The price of solar panels has fallen considerably since the 1970s. The cost has decreased from about $76.67 per watt to $0.613 per watt, which is more than 100 times lower than in 1977. In addition, technological advances such as the research at Rice University are making renewable options more efficient so the price of generating clean energy is steadily dropping.

It is being recognised that solar power and other renewable technologies are no longer more expensive than fossil fuels, in many countries. Sustainable energy plays a big part in countries aiming to reduce their carbon footprint, so present realistic ways to make the technology cheaper and better at harnessing energy from sunlight, and so more mainstream.

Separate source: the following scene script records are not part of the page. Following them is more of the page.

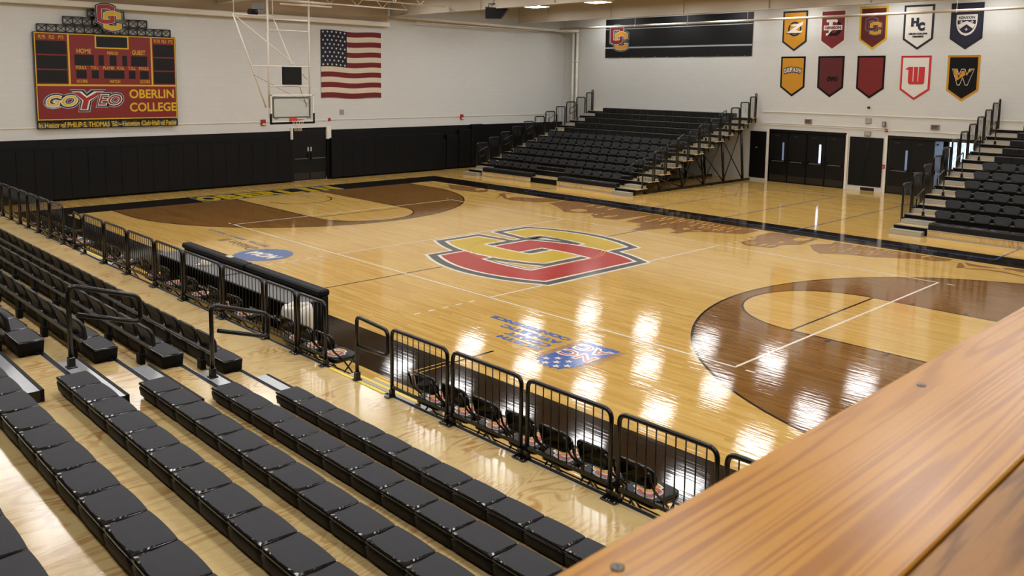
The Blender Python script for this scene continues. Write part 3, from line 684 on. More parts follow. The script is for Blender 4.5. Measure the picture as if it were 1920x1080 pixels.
# tall black boards between the doors
for j, (a, b, z0, lab) in enumerate(((-5.46, -4.62, 0.12, 'narrow tall black panel left of the double doors, beside the bleacher'), (-0.53, 0.94, 0.22, 'wide black panel between the two pairs of doors'))):
    rt = empty('wall_board', ((a+b)/2, YF, 0), label=lab, cat='panel'); of = ((a+b)/2, YF, 0)
    m = MB(); m.box(a, b, YF-0.03, YF, z0, 2.36, 'blackpaint', b=0.004); m.build('board', rt, of)
    if j: m = MB(); m.tube(arc_path([(0.30, YF-0.045, 2.40), (0.22, YF-0.045, 1.3), (0.16, YF-0.045, 0.5)], 0.2), 0.008, 'blackmetal', 6); m.build('hanging_cord', rt, of)
    else: m = MB(); m.box(-5.15, -5.07, YF-0.04, YF-0.03, 1.55, 1.61, 'steel'); m.build('latch', rt, of)
m = MB(); m.box(0.05, 0.65, YF-0.02, YF-0.001, 0.02, 0.16, 'blackmetal', b=0.003)
for q in range(5): m.box(0.08, 0.62, YF-0.026, YF-0.02, 0.04+q*0.022, 0.05+q*0.022, 'kick')
tag(m.build('floor_vent'), 'low black vent grille at the base of the wall under the wide black panel', 'vent')
# double doors in the left wall
def left_doors():
    for i, (a, b) in enumerate(((2.66, 3.50), (3.52, 4.36))):
        root = empty('door_%d' % (i+8), (XL, (a+b)/2, 0)); root['kind'] = 'structure'; of = (XL, (a+b)/2, 0)
        m = MB(); m.box(XL-0.02, XL+0.03, a, b, 0.02, 2.3, 'door'); m.build('door_panel', root, of)
        m = MB(); m.box(XL+0.03, XL+0.036, a+0.04, b-0.04, 0.06, 0.36, 'kick'); m.build('kick_plate', root, of)
        m = MB(); m.box(XL+0.05, XL+0.08, a+0.08, b-0.08, 0.99, 1.02, 'greybeam'); ye = b-0.1 if i == 0 else a+0.04
        m.box(XL+0.03, XL+0.09, ye, ye+0.06, 0.95, 1.25, 'blackmetal'); m.build('push_bar', root, of)
        m = MB(); ye = b-0.10 if i == 0 else a+0.03; m.box(XL+0.03, XL+0.045, ye, ye+0.07, 1.33, 1.52, 'steel'); m.build('door_plate', root, of)
left_doors()
m = MB(); m.box(XL, XL+0.12, 2.56, 2.64, 1.9, 2.42, 'whitepaint'); m.box(XL, XL+0.12, 4.38, 4.60, 1.86, 2.42, 'whitepaint'); m.box(XL, XL+0.12, 2.50, 2.64, 0, 1.9, 'blackpaint'); m.box(XL, XL+0.013, 2.44, 2.56, 1.9, 2.27, 'blackpaint'); m.box(XL, XL+0.12, 4.38, 4.60, 0.1, 1.86, 'blackpaint'); m.box(XL, XL+0.02, 2.56, 4.6, 2.40, 2.425, 'whitepaint'); m.box(XL, XL+0.03, 2.6, 4.42, 2.30, 2.39, 'blackpaint'); struct('door_frame', m)

# small things on the walls
def wallbox(name, label, cat, c, sz, k, extra=None):
    """box on the left ('L') or back ('B') wall; c = (side, along, z)"""
    side, a, z = c; w_, h, d = sz; m = MB()
    if side == 'L': m.box(XL+0.001, XL+d, a-w_/2, a+w_/2, z-h/2, z+h/2, k, b=0.008)
    else: m.box(a-w_/2, a+w_/2, YF-d, YF-0.001, z-h/2, z+h/2, k, b=0.008)
    if extra == 'strobe': m.box(XL+d, XL+d+0.03, a-0.05, a+0.08, z-h/2+0.03, z-h/2+0.09, 'whitepaint', b=0.006)
    if extra == 'lens': m.lathe([(0.03, z-0.03), (0.05, z-0.02), (0.05, z+0.02), (0.03, z+0.03)], 'digit', 12, (a, YF-d-0.02))
    if extra == 'face': m.box(a-w_/2+0.03, a+w_/2-0.03, YF-d-0.006, YF-d, z-h/2+0.03, z+h/2-0.03, 'greytread', b=0.004)
    if extra == 'handle': m.box(a-w_/4, a+w_/4, YF-d-0.02, YF-d, z-0.02, z+0.01, 'whitepaint', b=0.004)
    o = m.build(name); tag(o, label, cat); return o
wallbox('fire_alarm', 'red fire alarm with white strobe left of the basketball hoop', 'fire alarm', ('L', 1.26, 2.68), (0.22, 0.26, 0.07), 'alarm', 'strobe')
wallbox('fire_alarm', 'small red alarm box right of the hoop, below the flag', 'fire alarm', ('L', 4.57, 2.74), (0.13, 0.13, 0.05), 'alarm')
wallbox('fire_alarm', 'red alarm on the white wall near the far bleacher', 'fire alarm', ('L', 12.57, 2.70), (0.2, 0.26, 0.07), 'alarm', 'strobe')
wallbox('wall_plate', 'square grey cover plate on the wall under the flag', 'cover plate', ('L', 5.25, 3.07), (0.24, 0.24, 0.02), 'plate')
wallbox('wall_plate', 'pale square plate on the wall above the wide black panel', 'cover plate', ('B', 0.24, 3.08), (0.26, 0.24, 0.04), 'plate', 'face')
wallbox('junction_box', 'grey box sitting on top of the wide black panel', 'box', ('B', 0.24, 2.52), (0.28, 0.20, 0.06), 'plate', 'face')
wallbox('wall_speaker', 'small dark grey device on the wall right of the pale plate', 'speaker', ('B', 0.94, 2.97), (0.14, 0.22, 0.12), 'greybeam', 'face')
wallbox('fire_alarm', 'small red alarm between the two pairs of doors', 'fire alarm', ('B', 1.04, 2.70), (0.12, 0.12, 0.05), 'alarm', 'handle')
wallbox('pull_station', 'red fire pull station on the white door post', 'fire alarm', ('B', 1.02, 1.14), (0.12, 0.17, 0.08), 'alarm', 'handle')
wallbox('security_camera', 'tiny dark sensor on the wall below the pennants', 'camera', ('B', 0.23, 3.66), (0.07, 0.09, 0.08), 'digit', 'lens')
for x, lab in ((-2.53, 'exit sign above the left pair of doors'), (3.02, 'exit sign above the right doorway')):
    rt = empty('exit_sign', (x, YF, 2.94), label='small grey '+lab, cat='exit sign')
    m = MB(); m.box(x-0.17, x+0.17, YF-0.06, YF-0.001, 2.83, 3.05, 'plate', b=0.01); m.build('housing', rt, (x, YF, 2.94))
    F = Flat(); F.rect(-0.14, -0.085, 0.14, 0.085, 'greybeam'); F.text('EXIT', (0, 0), 0.15, 'bdred', 1, bold=0.004, width=0.24, height=0.12); F.place('lettering', (0, -0.062, 0), (1, 0, 0), (0, 0, 1), rt)

# ------------------------------------------------------------------ lamps
def lamp_proto():
    root = empty('ceiling_light', (0, 0, 0))
    def rr(s_, z, r=0.16, n=5):
        pts = []
        for cx, cy, a0 in ((s_-r, s_-r, 0), (-s_+r, s_-r, PI/2), (-s_+r, -s_+r, PI), (s_-r, -s_+r, 1.5*PI)):
            for i in range(n): a = a0+PI/2*i/(n-1); pts.append((cx+r*math.cos(a), cy+r*math.sin(a), z))
        return pts
    m = MB(); m.rings([rr(0.50, 0.03), rr(0.60, 0.0), rr(0.62, 0.0), rr(0.60, 0.10), rr(0.3, 0.16)], 'whitepaint', None, 'whitepaint'); m.build('housing', root)
    m = MB(); m.rings([rr(0.55, 0.012), rr(0.52, 0.020)], 'lamp', None, None); v = rr(0.55, 0.012); n = len(m.v); m.v += v; m.face(list(range(n, n+len(v)))[::-1], 'lamp'); m.build('diffuser', root)
    m = MB()
    for x in (-0.3, 0.3): m.tube([(x, 0, 0.14), (x, 0, ZC-LIGHT_H)], 0.006, 'whitepaint', 5)
    m.build('suspension', root)
    return root
def copy_tree(o, parent=None):
    c = o.copy(); COL.objects.link(c); c.parent = parent
    for ch in list(o.children): copy_tree(ch, c)
    return c
lp = lamp_proto(); first = True
for j, y in enumerate(LIGHT_Y):
    for i, x in enumerate(LIGHT_X):
        o = lp if first else copy_tree(lp); first = False
        o.location = (x, y, LIGHT_H)
        if j == 7 and i == 0: lab = 'glowing square ceiling light just right of the hanging black loudspeaker'
        elif j == 7 and i == 1: lab = 'glowing square ceiling light at the top edge, right of the other lit one'
        else: lab = 'square white ceiling light, %s row from the near wall, %s along from the scoreboard wall' % (ordn[j], ordn[i])
        tag(o, lab, 'ceiling light', 'ceiling lights')
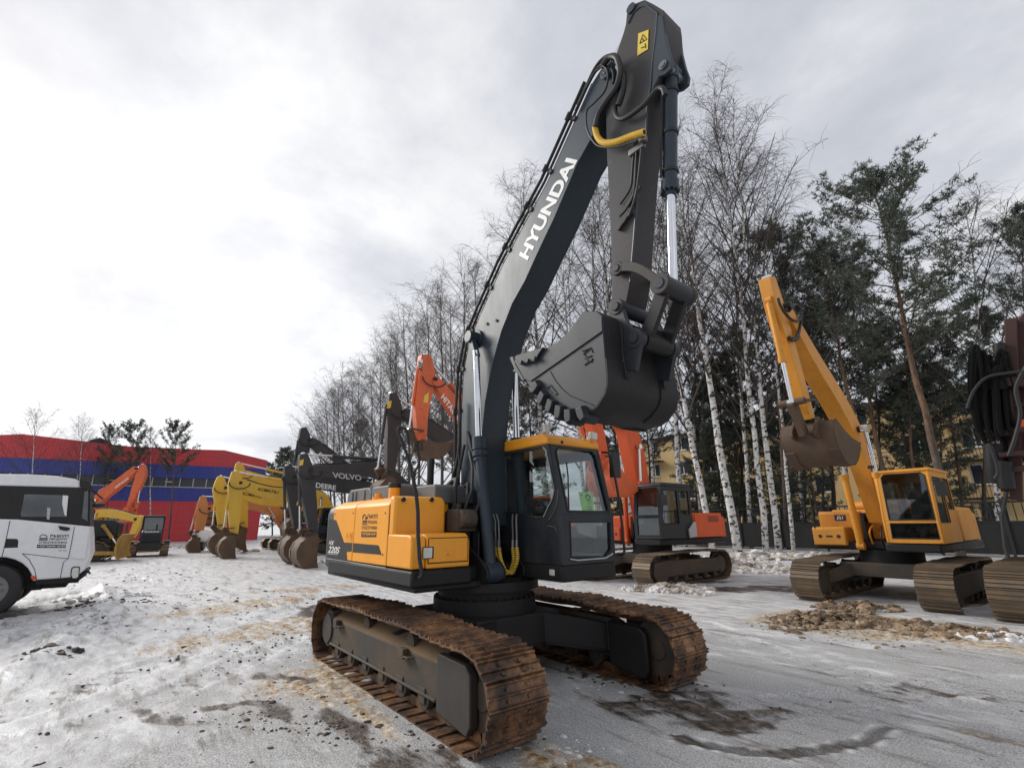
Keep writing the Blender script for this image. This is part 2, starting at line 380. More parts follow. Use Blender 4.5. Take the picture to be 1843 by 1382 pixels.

"The plummeting price of renewables is creating a historic opportunity to build a clean, sustainable energy system."

At its annual conference in Abu Dhabi this year, The International Renewable Energy Agency, and other organisations, predicted that solar costs are going to fall considerably over the next few years.

"The game has changed," says director-general of the International Renewable Energy Agency (IRENA) Adnan Z Amin. "The plummeting price of renewables is creating a historic opportunity to build a clean, sustainable energy system and avert catastrophic climate change in an affordable way."

Research is contributing to renewables more affordable and accessible. By enabling solar energy providers to significantly increase their solar-to-electric power conversion efficiency, the team at Rice believes its method will aid nations to meet their goals of achieving low-cost solar electricity.